MIFF – FRANKLIN

MIFF – FRANKLIN

Rating: MA15+   (Infrequent strong coarse language)
Duration: 90 mins
Director: Kasimir Burgess
Genre: Documentary

 

Personal entwines with political as a young Tasmanian activist follows in the literal footsteps of his late father, who in the 1980s fought to save the pristine Franklin River wilderness.

When Tasmania’s Hydro-Electric Commission planned to build a dam on the Franklin River, Launceston’s Wilderness Society mobilised to protect it, sparking a now-infamous, and ultimately victorious, campaign of blockades, protests, lawsuits and political wrangling – a campaign that was a key part of the development of the Australian Greens movement. Franklin recounts this seminal environmental protest through the eyes of Oliver Cassidy, who retraces the journey on the World Heritage–listed river taken some 40 years before by his late activist father.

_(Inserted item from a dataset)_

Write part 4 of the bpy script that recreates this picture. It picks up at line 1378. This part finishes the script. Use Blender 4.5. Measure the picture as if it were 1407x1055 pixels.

Featuring former Greens leader Bob Brown, historian Aunty Patsy Cameron and entrepreneur Dick Smith, and narrated by Hugo Weaving, this formidable, MIFF Premiere Fund–supported film includes breathtaking shots of the waterway and its surrounds, enriched by never-before-seen 16mm footage. But the second long-form documentary from Accelerator Lab alumnus Kasimir Burgess (The Leunig Fragments, MIFF 2019; Fell, MIFF 2014) isn’t solely about advocacy and conservation; with Cassidy as wayfinder, the film, like its titular river, encourages history and intimacy, legacy and longing, to freely flow.